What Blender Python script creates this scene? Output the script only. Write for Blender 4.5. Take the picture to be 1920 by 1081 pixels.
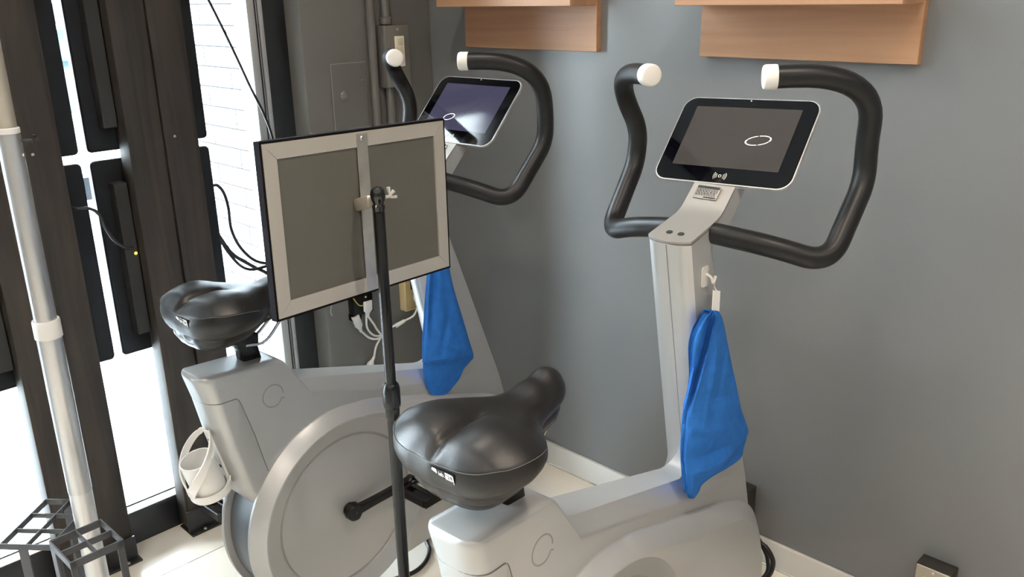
import bpy, bmesh, math, random
from mathutils import Vector, Matrix
from mathutils.geometry import tessellate_polygon

random.seed(7)
for o in list(bpy.data.objects):
    bpy.data.objects.remove(o)
SC = bpy.context.scene
COL = SC.collection
PI = math.pi

# ------------------------------------------------------------------ camera
YAW, PITCH, ROLL, FPX = math.radians(-44.829), math.radians(18.727), math.radians(-1.092), 1629.1
fw = Vector((math.cos(PITCH)*math.sin(YAW), math.cos(PITCH)*math.cos(YAW), -math.sin(PITCH)))
r0 = Vector((math.cos(YAW), -math.sin(YAW), 0)); u0 = r0.cross(fw)
rt = math.cos(ROLL)*r0 + math.sin(ROLL)*u0
up = -math.sin(ROLL)*r0 + math.cos(ROLL)*u0
cam = bpy.data.cameras.new('camera'); camo = bpy.data.objects.new('camera', cam); COL.objects.link(camo)
m = Matrix.Identity(4)
for i in range(3):
    m[i][0] = rt[i]; m[i][1] = up[i]; m[i][2] = -fw[i]
m[0][3], m[1][3], m[2][3] = 0, 0, 1.5
camo.matrix_world = m
cam.sensor_width = 36; cam.lens = FPX*36/1920; cam.clip_start = .02
SC.camera = camo

# ------------------------------------------------------------------ world, light, exposure
SC.view_settings.view_transform = 'Standard'
SC.view_settings.look = 'None'
SC.view_settings.exposure = 0.28
SC.view_settings.gamma = 1.0
SC.view_settings.use_curve_mapping = False
SC.cycles.use_denoising = True
SC.cycles.max_bounces = 10
SC.cycles.transparent_max_bounces = 16
SC.cycles.sample_clamp_indirect = 8
W = bpy.data.worlds.new('World'); SC.world = W; W.use_nodes = True
bgn = W.node_tree.nodes['Background']
bgn.inputs[0].default_value = (0.82, 0.91, 1.0, 1); bgn.inputs[1].default_value = 38.0
LAMP_W = 8.0
LAMP_COL = (1.0, 0.86, 0.72)
LAMP_POS = [(-1.35, -0.75, 0.9), (-1.35, 0.85, 0.9), (-0.15, 0.85, 1.35), (-0.15, -0.75, 1.2), (1.2, -0.75, 1.6), (1.2, 0.85, 1.8), (-0.15, -2.3, 1.0), (1.2, -2.3, 1.2)]
CEIL = 2.75

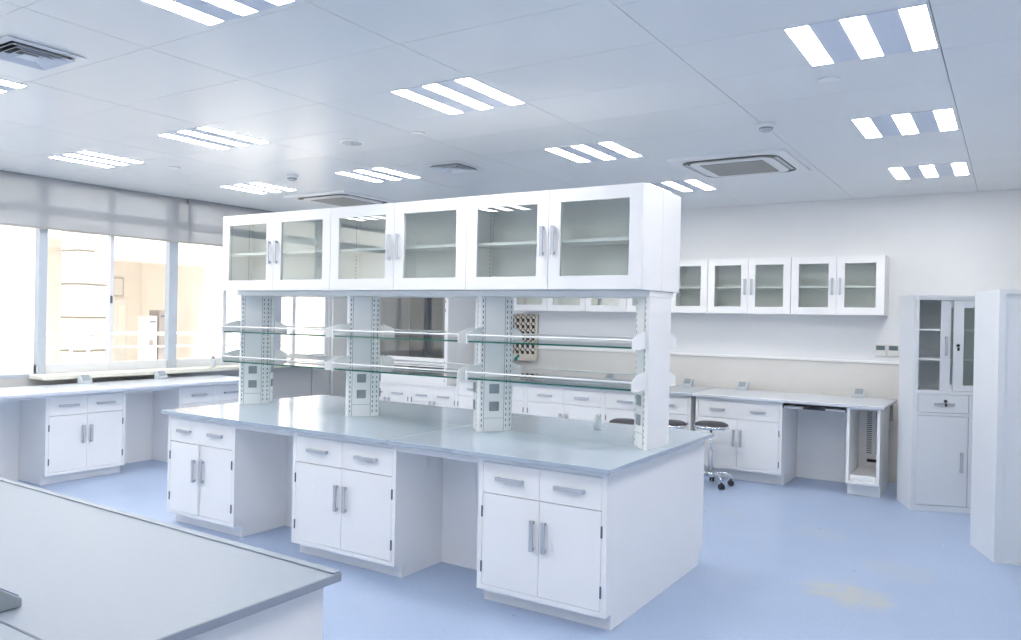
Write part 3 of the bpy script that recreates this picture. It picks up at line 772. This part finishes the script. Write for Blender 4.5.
def lockset(parent, x, y, z, key=True):
    l_ = MB().lathe([(.013, 0), (.013, .010), (0, .012)], n=14)
    l_.v = [(x+p[0], y-p[2], z+p[1]) for p in l_.v]
    l_.box(x-.003, y-.018, z-.012, x+.003, y-.010, z+.012)
    if key: l_.box(x-.008, y-.018, z-.045, x+.008, y-.012, z-.018)
    return l_.build('lock', BLACK, parent)
lockset(front_d, .352, .010, 1.425)
for (a, b_, lk) in ((th+.004, .441, .249), (.446, W2-th-.004, .65)):
    dr = MB().box(a, 0, .848, b_, .02, 1.001).build('drawer', CABGREY, t, bevel=.0015)
    h_handle(dr, lk-.08, lk+.08, .922); lockset(dr, lk, -.03, .95)
for k, (a, b_) in enumerate(((th+.001, .441), (.446, W2-th-.001))):
    dr = MB().box(a, 0, .054, b_, .02, .819).build('lower_door', CABGREY, t, bevel=.0015)
    v_handle(dr, .390 if k == 0 else .498, .345, .515)
    if k: lockset(dr, .494, 0, .28)

t = thing('tall_locker', 'tall plain grey-white metal locker at the right picture edge, nearest the camera', 'cabinet', (1.580, 2.69, 0), math.radians(20))
c = MB().box(0, 0, 0, .045, .46, 1.842).box(.855, 0, 0, .90, .46, 1.842).box(.045, 0, 0, .855, .46, .012).box(.045, 0, 1.812, .855, .46, 1.842).box(.045, .02, .012, .855, .46, 1.812)
c.build('carcass', CABGREY, t)
MB().box(.047, .010, .014, .853, .02, 1.810).build('door', CABGREY, t, bevel=.001)
t2 = MB().box(.79, -.012, .85, .81, .010, 1.0).build('handle', HANDLE, t)

# ================================================================= OUTSIDE THE WINDOWS
struct(MB().box(-26, -14, -.4, XL-.26, 22, -.02).build('ground', EXT_FLOOR))
t = thing('tiled_pillar', 'cream tiled pillar outside the window', 'pillar', (-9.6, 2.36, -.02))
MB().box(0, 0, 0, .42, .24, 2.78).build('pillar_shaft', TILE, t)
MB().box(-.3, .24, 0, .30, .58, 2.42).build('pillar_wing', TILE, t)
t = thing('outside_building', 'cream building wing with a roof overhang beyond the railing outside', 'building', (-12.5, 0, -.02))
MB().box(-.3, -1, 0, 0, 5.4, 2.75).build('wall', EXT_BEIGE, t)
MB().box(-.3, 5.4, 0, 1.9, 5.6, 2.75).build('return_wall', EXT_BEIGE, t)
MB().box(2.7, 5.9, 0, 3.2, 14, 5.2).build('far_wing', EXT_WHITE, t)
MB().box(-.4, -1, 2.62, 2.6, 5.7, 2.86).build('roof_overhang', EXT_WHITE, t)
MB().box(2.0, 2.9, 2.40, 2.6, 5.4, 2.62).build('ceiling_beam', EXT_WHITE, t)
dr = MB().box(0, 4.86, 0, .05, 5.10, 1.82).build('door', EXT_WHITE, t)
MB().box(.05, 4.92, .9, .055, 5.05, 1.7).build('door_pane', EXT_BEIGE, dr)
wf = MB().box(0, 4.80, 1.86, .04, 5.02, 2.22).build('window', EXT_FLOOR, t)
MB().box(.04, 4.83, 1.89, .045, 4.99, 2.19).build('window_pane', EXT_WHITE, wf)
for (a, b_, z, m_, nm, lb) in ((4.52, 4.70, 1.52, EXT_WHITE, 'outside_cabinet', 'white vending-size cabinet outside, seen behind the railing'),
                           (4.73, 4.92, 1.62, EXT_GREY, 'outside_cabinet', 'brown-grey cabinet outside, right of the white one behind the railing')):
    q = thing(nm, lb, 'cabinet', (-11.2, a, -.02), group='cabinets outside behind the railing')
    MB().box(0, 0, 0, .3, b_-a, z).build('body', m_, q, bevel=.01)
    MB().box(.3, .03, z-.12, .305, b_-a-.03, z-.09).build('label_strip', HINGE, q)
    MB().box(.3, .03, .98, .306, b_-a-.03, 1.1).build('service_flap', EXT_GREY, q)
def railing(label, y0, y1):
    q = thing('railing', label, 'railing', (-8.2, y0, -.02), group='white railings outside the window')
    L = y1-y0
    MB().tube([(0, 0, 1.30), (0, L, 1.26)], .026, 10).build('handrail', EXT_WHITE, q)
    for z in (1.12, .92, .70, .45): MB().tube([(0, .03, z), (0, L-.03, z)], .014, 8).build('rail', EXT_WHITE, q)
    n = max(1, round(L/.95))
    for k in range(n+1):
        y = .03+(L-.06)*k/n
        MB().tube([(0, y, 0), (0, y, 1.29)], .02, 8).build('post', EXT_WHITE, q)
railing('short white railing outside, left of the tiled pillar', 1.30, 1.79)
railing('long white railing outside, right of the tiled pillar', 1.95, 7.5)
tag(MB().box(-8.3, -6.5, -.02, -8.1, 1.27, 3.3).build('screen_wall', EXT_WHITE), 'blank white wall close outside the leftmost window', 'wall')
tag(MB().lathe([(.30, 0), (.30, 3.1)], c=(0, 0), n=40).build('round_pillar', mat('peach_plaster', (.80, .66, .55), .8, noise=(2, .02)), loc=(-8.6, 6.55, -.02)), 'round peach pillar outside, seen between the two left columns of the island', 'pillar')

WORK TO COMPLETE: From the material above, copy everything exactly but the pictures.

RESULT FOR THIS TASK:
What Blender Python script creates this scene? Output the script only. Write for Blender 4.5. Take the picture to be 1920 by 1081 pixels.
import bpy, bmesh, math, random
from mathutils import Vector, Matrix
from mathutils.geometry import tessellate_polygon

random.seed(7)
for o in list(bpy.data.objects):
    bpy.data.objects.remove(o)
SC = bpy.context.scene
COL = SC.collection
PI = math.pi

# ------------------------------------------------------------------ camera
YAW, PITCH, ROLL, FPX = math.radians(-44.829), math.radians(18.727), math.radians(-1.092), 1629.1
fw = Vector((math.cos(PITCH)*math.sin(YAW), math.cos(PITCH)*math.cos(YAW), -math.sin(PITCH)))
r0 = Vector((math.cos(YAW), -math.sin(YAW), 0)); u0 = r0.cross(fw)
rt = math.cos(ROLL)*r0 + math.sin(ROLL)*u0
up = -math.sin(ROLL)*r0 + math.cos(ROLL)*u0
cam = bpy.data.cameras.new('camera'); camo = bpy.data.objects.new('camera', cam); COL.objects.link(camo)
m = Matrix.Identity(4)
for i in range(3):
    m[i][0] = rt[i]; m[i][1] = up[i]; m[i][2] = -fw[i]
m[0][3], m[1][3], m[2][3] = 0, 0, 1.5
camo.matrix_world = m
cam.sensor_width = 36; cam.lens = FPX*36/1920; cam.clip_start = .02
SC.camera = camo

# ------------------------------------------------------------------ world, light, exposure
SC.view_settings.view_transform = 'Standard'
SC.view_settings.look = 'None'
SC.view_settings.exposure = 0.28
SC.view_settings.gamma = 1.0
SC.view_settings.use_curve_mapping = False
SC.cycles.use_denoising = True
SC.cycles.max_bounces = 10
SC.cycles.transparent_max_bounces = 16
SC.cycles.sample_clamp_indirect = 8
W = bpy.data.worlds.new('World'); SC.world = W; W.use_nodes = True
bgn = W.node_tree.nodes['Background']
bgn.inputs[0].default_value = (0.82, 0.91, 1.0, 1); bgn.inputs[1].default_value = 38.0
LAMP_W = 8.0
LAMP_COL = (1.0, 0.86, 0.72)
LAMP_POS = [(-1.35, -0.75, 0.9), (-1.35, 0.85, 0.9), (-0.15, 0.85, 1.35), (-0.15, -0.75, 1.2), (1.2, -0.75, 1.6), (1.2, 0.85, 1.8), (-0.15, -2.3, 1.0), (1.2, -2.3, 1.2)]
CEIL = 2.75

Write part 3 of the bpy script that recreates this picture. It picks up at line 772. This part finishes the script. Write for Blender 4.5.
def lockset(parent, x, y, z, key=True):
    l_ = MB().lathe([(.013, 0), (.013, .010), (0, .012)], n=14)
    l_.v = [(x+p[0], y-p[2], z+p[1]) for p in l_.v]
    l_.box(x-.003, y-.018, z-.012, x+.003, y-.010, z+.012)
    if key: l_.box(x-.008, y-.018, z-.045, x+.008, y-.012, z-.018)
    return l_.build('lock', BLACK, parent)
lockset(front_d, .352, .010, 1.425)
for (a, b_, lk) in ((th+.004, .441, .249), (.446, W2-th-.004, .65)):
    dr = MB().box(a, 0, .848, b_, .02, 1.001).build('drawer', CABGREY, t, bevel=.0015)
    h_handle(dr, lk-.08, lk+.08, .922); lockset(dr, lk, -.03, .95)
for k, (a, b_) in enumerate(((th+.001, .441), (.446, W2-th-.001))):
    dr = MB().box(a, 0, .054, b_, .02, .819).build('lower_door', CABGREY, t, bevel=.0015)
    v_handle(dr, .390 if k == 0 else .498, .345, .515)
    if k: lockset(dr, .494, 0, .28)

t = thing('tall_locker', 'tall plain grey-white metal locker at the right picture edge, nearest the camera', 'cabinet', (1.580, 2.69, 0), math.radians(20))
c = MB().box(0, 0, 0, .045, .46, 1.842).box(.855, 0, 0, .90, .46, 1.842).box(.045, 0, 0, .855, .46, .012).box(.045, 0, 1.812, .855, .46, 1.842).box(.045, .02, .012, .855, .46, 1.812)
c.build('carcass', CABGREY, t)
MB().box(.047, .010, .014, .853, .02, 1.810).build('door', CABGREY, t, bevel=.001)
t2 = MB().box(.79, -.012, .85, .81, .010, 1.0).build('handle', HANDLE, t)

# ================================================================= OUTSIDE THE WINDOWS
struct(MB().box(-26, -14, -.4, XL-.26, 22, -.02).build('ground', EXT_FLOOR))
t = thing('tiled_pillar', 'cream tiled pillar outside the window', 'pillar', (-9.6, 2.36, -.02))
MB().box(0, 0, 0, .42, .24, 2.78).build('pillar_shaft', TILE, t)
MB().box(-.3, .24, 0, .30, .58, 2.42).build('pillar_wing', TILE, t)
t = thing('outside_building', 'cream building wing with a roof overhang beyond the railing outside', 'building', (-12.5, 0, -.02))
MB().box(-.3, -1, 0, 0, 5.4, 2.75).build('wall', EXT_BEIGE, t)
MB().box(-.3, 5.4, 0, 1.9, 5.6, 2.75).build('return_wall', EXT_BEIGE, t)
MB().box(2.7, 5.9, 0, 3.2, 14, 5.2).build('far_wing', EXT_WHITE, t)
MB().box(-.4, -1, 2.62, 2.6, 5.7, 2.86).build('roof_overhang', EXT_WHITE, t)
MB().box(2.0, 2.9, 2.40, 2.6, 5.4, 2.62).build('ceiling_beam', EXT_WHITE, t)
dr = MB().box(0, 4.86, 0, .05, 5.10, 1.82).build('door', EXT_WHITE, t)
MB().box(.05, 4.92, .9, .055, 5.05, 1.7).build('door_pane', EXT_BEIGE, dr)
wf = MB().box(0, 4.80, 1.86, .04, 5.02, 2.22).build('window', EXT_FLOOR, t)
MB().box(.04, 4.83, 1.89, .045, 4.99, 2.19).build('window_pane', EXT_WHITE, wf)
for (a, b_, z, m_, nm, lb) in ((4.52, 4.70, 1.52, EXT_WHITE, 'outside_cabinet', 'white vending-size cabinet outside, seen behind the railing'),
                           (4.73, 4.92, 1.62, EXT_GREY, 'outside_cabinet', 'brown-grey cabinet outside, right of the white one behind the railing')):
    q = thing(nm, lb, 'cabinet', (-11.2, a, -.02), group='cabinets outside behind the railing')
    MB().box(0, 0, 0, .3, b_-a, z).build('body', m_, q, bevel=.01)
    MB().box(.3, .03, z-.12, .305, b_-a-.03, z-.09).build('label_strip', HINGE, q)
    MB().box(.3, .03, .98, .306, b_-a-.03, 1.1).build('service_flap', EXT_GREY, q)
def railing(label, y0, y1):
    q = thing('railing', label, 'railing', (-8.2, y0, -.02), group='white railings outside the window')
    L = y1-y0
    MB().tube([(0, 0, 1.30), (0, L, 1.26)], .026, 10).build('handrail', EXT_WHITE, q)
    for z in (1.12, .92, .70, .45): MB().tube([(0, .03, z), (0, L-.03, z)], .014, 8).build('rail', EXT_WHITE, q)
    n = max(1, round(L/.95))
    for k in range(n+1):
        y = .03+(L-.06)*k/n
        MB().tube([(0, y, 0), (0, y, 1.29)], .02, 8).build('post', EXT_WHITE, q)
railing('short white railing outside, left of the tiled pillar', 1.30, 1.79)
railing('long white railing outside, right of the tiled pillar', 1.95, 7.5)
tag(MB().box(-8.3, -6.5, -.02, -8.1, 1.27, 3.3).build('screen_wall', EXT_WHITE), 'blank white wall close outside the leftmost window', 'wall')
tag(MB().lathe([(.30, 0), (.30, 3.1)], c=(0, 0), n=40).build('round_pillar', mat('peach_plaster', (.80, .66, .55), .8, noise=(2, .02)), loc=(-8.6, 6.55, -.02)), 'round peach pillar outside, seen between the two left columns of the island', 'pillar')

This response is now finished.